A report released by legislative auditors Friday says the Maryland State Board of Elections needlessly exposed the full Social Security numbers of almost 600,000 voters to potential hacking, risking theft of those voters’ identities. The Baltimore Sun quoted Johns Hopkins computer scientist Avi Rubin, “This report tells me that the [elections board] is way behind the high-tech industry in maintaining the availability and security of their information.” Rubin said the board “needs to get its act together and catch up with best practices in the industry.”

Nevada, the first state to implement direct recording electronic voting machines equipped with voter verified paper trail printers, is planning to replace those machines for the 2018 elections. Two vendors – Dominion Voting Systems and Election Systems and Software – were invited to demonstrate their current equipment at in a daylong open house at the State Capitol.

A conflict between Utah lawmakers and Governor Gary Herbert over how to handle a potential special election to fill a congressional vacancy has sparked a proposal to limit the governor’s power to call special sessions of the Legislature. House Majority Leader Brad Wilson said he plans to propose an amendment to the Utah Constitution that would take away at least some of the governor’s control over special sessions. If passed by at least two-thirds of the Legislature, it would go before voters in November 2018.

The Indian Election Commission will convene a meeting next week with all seven national parties and 48 recognized state parties to discuss issues related to electronic voting machines (EVMs) and voter-verfied paper audit trail and to seek suggestions regarding its upcoming electronic voting machine “hackathon” challenge.

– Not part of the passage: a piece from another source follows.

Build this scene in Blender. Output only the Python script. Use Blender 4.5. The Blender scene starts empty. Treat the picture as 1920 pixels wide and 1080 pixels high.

The challenge is intended “to give the political parties a fair chance to put the EVMs to test and prove their tamperability,” according to a senior commission officer.

In a move similar to one his predecessor and mentor Hugo Chavez used almost 20 years ago, Venezuelan President Nicolas Maduro called for a constitutional assembly. Maduro has faced with daily protests for weeks and critics say he is calling the assembly precisely to avoid or delay free elections.